Eavesdropping, Surveillance, and Giving Consent

The vast amounts, types, and quality of technology is amazing.  If one can dream it, one can make it.  The capabilities, benefits, and applications can be amazing.  They can, however, also be dangerous.

How does technology, specifically the capabilities to record and transmit audio or video information, have an impact in the legal world?  Well, again, while the capabilities are amazing, their implementations are challenging and dangerous.

According to the Constitution, governmental agencies must obtain warrants to search into our person, places, and things when and where we have a “reasonable expectation of privacy.”  The word “reasonable” is critical.  For example, a reasonable person knows that dogs have a much stronger sense of smell and have been used to, in addition to hunting, to sniff out contraband for a long time.  Similarly, binoculars have been used for a long time to help us see further than our naked eyes permit.  The use of such low-tech in information gathering is likely not unreasonably expected.

What about more high-tech gadgets?  What about peeking deeper into one’s privacy with other technology?  The answer is that government agencies need warrants.

Now, what about private citizens?   What if a spouse wants to use secretly placed cameras and recording devices to catch another spouse potentially cheating?  What if one divorced or separated parent wants to implant recording devices into the clothing of his/her child to see and hear what happens when at the home of the other parent?  What if one person wants to record a conversation between two other individuals in another room?  What if one person wanted to install a tracker onto the vehicle of another?  The answers to each of these and in many such cases is that do so is a crime.  It could be a crime for the individual to do it, his/her attorneys to do it, a private investigator to do it, and even a government agent, such as a police officer, if acting without a warrant or lawful authorization.
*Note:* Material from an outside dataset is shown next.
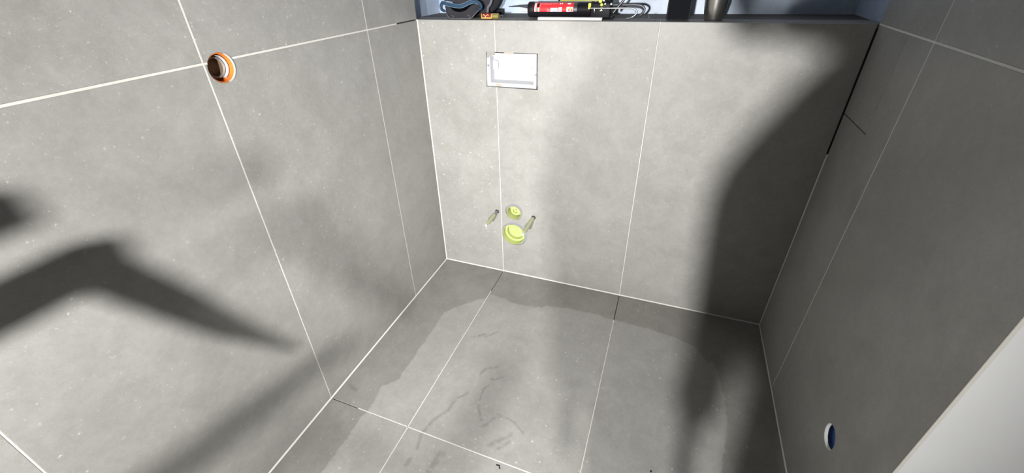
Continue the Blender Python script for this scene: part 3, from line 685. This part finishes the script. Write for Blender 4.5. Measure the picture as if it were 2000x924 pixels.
for (x, z, r, mt) in ((.7315, 1.2475, .0052, 'yellow'), (.7260, 1.2590, .0060, 'yellow'), (.7440, 1.2500, .0032, 'chrome'), (.7390, 1.2605, .0028, 'chrome'), (.7330, 1.2305, .0036, 'chrome'), (.7290, 1.2290, .0026, 'yellow'), (.7650, 1.2490, .0036, 'chrome')):
    link('rivet', L(bm_lathe([(0, .003), (r * .7, .003), (r, .001), (r, -.006), (0, -.006)], 16, frame4((x, GY - .0262, z), (1, 0, 0), (0, 0, 1), (0, -1, 0))), go), M[mt], mb, smooth=True)
link('handle', L(bm_tube(smooth_path([(.745, GY + .0, 1.232), (.752, GY + .010, 1.262), (.758, GY + .022, 1.300), (.760, GY + .030, 1.330)], 5), [.016] * 3 + [.014] * 13, 12), go), M['black'], d, smooth=True)
link('trigger', L(bm_tube(smooth_path([(.774, GY - .020, 1.2215), (.788, GY - .018, 1.2395), (.800, GY - .015, 1.2540), (.812, GY - .012, 1.275), (.816, GY - .008, 1.310)], 5), .0042, 10), go), M['darkmetal'], d, smooth=True)
link('push_rod', L(bm_tube(smooth_path([(.690, GY - .030, 1.2365), (.760, GY - .030, 1.2365), (.824, GY - .030, 1.2365), (.845, GY - .030, 1.2345), (.856, GY - .031, 1.2265), (.853, GY - .033, 1.2165), (.840, GY - .036, 1.2075), (.828, GY - .040, 1.2040), (.824, GY - .041, 1.2055)], 6), .0030, 10), go), M['chrome'], d, smooth=True)
link('push_rod', L(bm_tube(smooth_path([(.745, GY + .012, 1.2440), (.800, GY + .012, 1.2440), (.848, GY + .012, 1.2440), (.868, GY + .012, 1.2405), (.878, GY + .012, 1.2310), (.874, GY + .010, 1.2190), (.864, GY + .006, 1.2080)], 6), .0042, 10), go), M['darkmetal'], d, smooth=True)
link('foot', L(bm_box(.700, .775, GY - .020, GY + .024, 1.2002, 1.214, .004, 2), go), M['black'], mb, smooth=True)
# yellow-green tool behind it
yo = (.64, .205, 1.198)
d = empty('spirit_level', yo, 'yellow green tool body lying behind the caulking gun', 'level')
link('body', L(bm_box(.545, .735, .190, .220, 1.198, 1.285, .003, 2), yo), M['olive'], d, smooth=True)
link('end_cap', L(bm_box(.735, .742, .188, .222, 1.198, 1.287, .002, 2), yo), M['black'], d)
link('end_cap', L(bm_box(.538, .545, .188, .222, 1.198, 1.280, .002, 2), yo), M['black'], d)
# phone-like black slab standing upright
ph = (.994, .046, 1.2)
d = empty('upright_phone', ph, 'black phone standing upright on the ledge beside the steel cup', 'phone', None, (math.radians(-2.5), 0, 0))
def rrect(w_, h_, r, n=6):
    out = []
    for cx, cz, a0 in ((w_ / 2 - r, r, -90), (w_ / 2 - r, h_ - r, 0), (-w_ / 2 + r, h_ - r, 90), (-w_ / 2 + r, r, 180)):
        for i in range(n + 1): a = math.radians(a0 + 90 * i / n); out.append((cx + r * math.cos(a), cz + r * math.sin(a)))
    return out
link('case', bm_prism(rrect(.0755, .155, .008), .0105, T_BACK @ Matrix.Translation((0, 0, .005)), .0018), M['black'], d, smooth=True)
link('screen', bm_prism([(u, v + .003) for u, v in rrect(.0690, .149, .006)], .001, T_BACK @ Matrix.Translation((0, 0, .0056)), .0003), M['phone'], d, smooth=True)
# steel tumbler
co = (1.106, .062, 1.2)
d = empty('steel_cup', co, 'brushed stainless steel tumbler standing on the ledge right of the phone', 'cup')
prof = [(0, .001), (.0255, .001), (.0285, .0025), (.0300, .0060), (.0345, .040), (.0390, .085), (.0425, .128), (.0430, .130), (.0422, .131), (.0412, .128), (.0375, .085), (.0330, .040), (.0285, .007), (0, .006)]
link('beaker', bm_lathe(prof, 56, Matrix.Identity(4)), M['steel'], d, smooth=True)
link('base_ring', bm_lathe([(.0262, 0), (.0272, 0), (.0280, .0018), (.0260, .0018)], 48, Matrix.Identity(4), True), M['darkmetal'], d, smooth=True)
# screws near the phone
so = (.902, .050, 1.2)
d = empty('wall_screw', so, 'small dark screw standing on its head between gun and phone', 'screw')
link('head', bm_lathe([(0, 0), (.0050, 0), (.0046, .0018), (0, .0034)], 14, Matrix.Identity(4)), M['darkmetal'], d, smooth=True)
link('shank', bm_tube([(0, 0, .002), (-.002, 0, .010), (-.0050, .001, .0185)], [.0021, .0019, .0008], 8), M['darkmetal'], d, smooth=True)
link('wing', bm_tube([(-.0022, 0, .010), (.0035, -.001, .0165)], [.0013, .0010], 8), M['darkmetal'], d, smooth=True)
o_ = link('plastic_crumb', blob((0, 0, .0032), (.0036, .0032, .0032), 2.2, 12, 8), M['darkmetal'], None, (.9215, .040, 1.2), smooth=True); tag(o_, 'tiny dark crumb on the ledge right of the standing screw', 'crumb')
# bits on the floor
o_ = link('clip_fragment', bm_prism([(-.008, .003), (.004, .004), (.006, -.002), (.009, -.004), (.0085, -.006), (.004, -.0045), (.0025, .0015), (-.008, .0005)], .0022, Matrix.Translation((0, 0, .0022)), .0004), M['black'], None, (.690, -.967, 0)); tag(o_, 'tiny black clip fragment on the floor near the pale cross joint', 'fragment')
o_ = link('grit_speck', blob((0, 0, .002), (.0030, .0022, .0020), 2.2, 10, 6), M['black'], None, (1.151, -.819, 0), smooth=True); tag(o_, 'tiny dark speck of grit on the floor at the bottom edge', 'grit')
# ------------------------------------------------------------------ behind the photographer's position: light-cutting doorway, lamps, added shadow stand and the photographer
DW0, DW1, DY = 0.664, 1.90, -2.40
wall_light_block = struct(link('wall_light_block', bm_box(-0.009, DW0, DY - 0.10, DY, 0, ROOM_Z), M['raw']))  # unseen wall, added so its jamb cuts lamp A off the left wall
struct(link('wall_door_side', bm_box(DW1, ROOM_X, DY - 0.10, DY, 0, ROOM_Z), M['raw']))
struct(link('wall_door_head', bm_box(DW0, DW1, DY - 0.10, DY, 2.10, ROOM_Z), M['raw']))

# the phone the picture is taken with, held in the raised hand
cq = cam.rotation_euler.to_matrix().to_4x4()
d = empty('smartphone', Vector(cam.location) + cq.to_3x3() @ Vector((.092, -.004, .016)), 'black smartphone held level in the hand of the person behind the viewpoint', 'phone', None, cam.rotation_euler)
link('case', bm_prism([(u, v - .0375) for u, v in rrect(.160, .075, .010)], .0085, Matrix.Translation((0, 0, .004)), .0015), M['black'], d, smooth=True)
link('screen', bm_prism([(u, v - .035) for u, v in rrect(.152, .070, .008)], .0006, Matrix.Translation((0, 0, .0046)), .0002), M['phone'], d, smooth=True)

# twin-head work light on a tripod
base = Vector((1.05, LAMP_A['loc'][1] - 0.10, 0))
d = empty('work_light', base, 'twin-head yellow work light on a black tripod behind the doorway', 'work light')
zt = LAMP_A['loc'][2]
link('mast', bm_tube([(0, 0, .35), (0, 0, zt)], .014, 12), M['darkmetal'], d, smooth=True)
for k in range(3):
    a = 2 * math.pi * k / 3 + 0.5
    lg = link('leg', bm_tube([(0, 0, .70), (.45 * math.cos(a), .45 * math.sin(a), .012)], .010, 10), M['darkmetal'], d, smooth=True)
    link('rubber_foot', bm_lathe([(0, 0), (.016, 0), (.014, .03), (0, .03)], 12, Matrix.Translation((.45 * math.cos(a), .45 * math.sin(a), 0))), M['black'], lg, smooth=True)
link('cross_bar', bm_tube([(LAMP_A['loc'][0] - base.x, 0, zt), (LAMP_B['loc'][0] - base.x, 0, zt)], .012, 10), M['darkmetal'], d, smooth=True)
for Lp in (LAMP_A, LAMP_B):
    f = (Vector(Lp['aim']) - Vector(Lp['loc'])).normalized(); q = f.to_track_quat('-Z', 'Y').to_matrix().to_4x4()
    T4 = Matrix.Translation(Vector(Lp['loc']) - base - f * 0.012) @ q
    r = Lp['size'] / 2
    hd = link('head', bm_lathe([(0, .09), (r * .8, .085), (r + .022, .03), (r + .022, .004), (r + .012, .004), (r + .012, .012), (0, .012)], 32, T4), M['yellow'], d, smooth=True)
    link('lens', bm_lathe([(0, .009), (r + .008, .009), (r + .008, .012), (0, .012)], 32, T4), M['lens'], hd, smooth=True)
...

In Michigan, MCL 750.539a-l sets out the rules, crimes, and punishments involving such actions.  Do not worry parents and spouses; there are some exceptions.  For instance, parents may place a tracking device on a car they own in order to track their minor children.  One may place such tracking devices on his/her own vehicle if he/she is the registered owner.  One may permit the installation of a recording device in a private place to which that person is entitled to private access.

Additionally, in most cases, if one is party to a conversation, he/she may generally record the conversation.  If one is not a party to the conversation, then that person generally may not record it.

The first essential take away from this lesson is that there are complex rules that apply to both governmental agencies and private individuals as well as businesses.  Do not go playing detective too eagerly as you may find yourself facing a criminal charge of civil lawsuit.

Additionally, read the terms of agreement every time you install something onto your smartphones, tablets, computers or other devices.  You may just find out that by installing that cool new application or program, you have given consent to whoever really owns the rights to that application or program to track what you are doing and peek into your privacy.  One no longer has a reasonable expectation of privacy when one waives it by giving consent.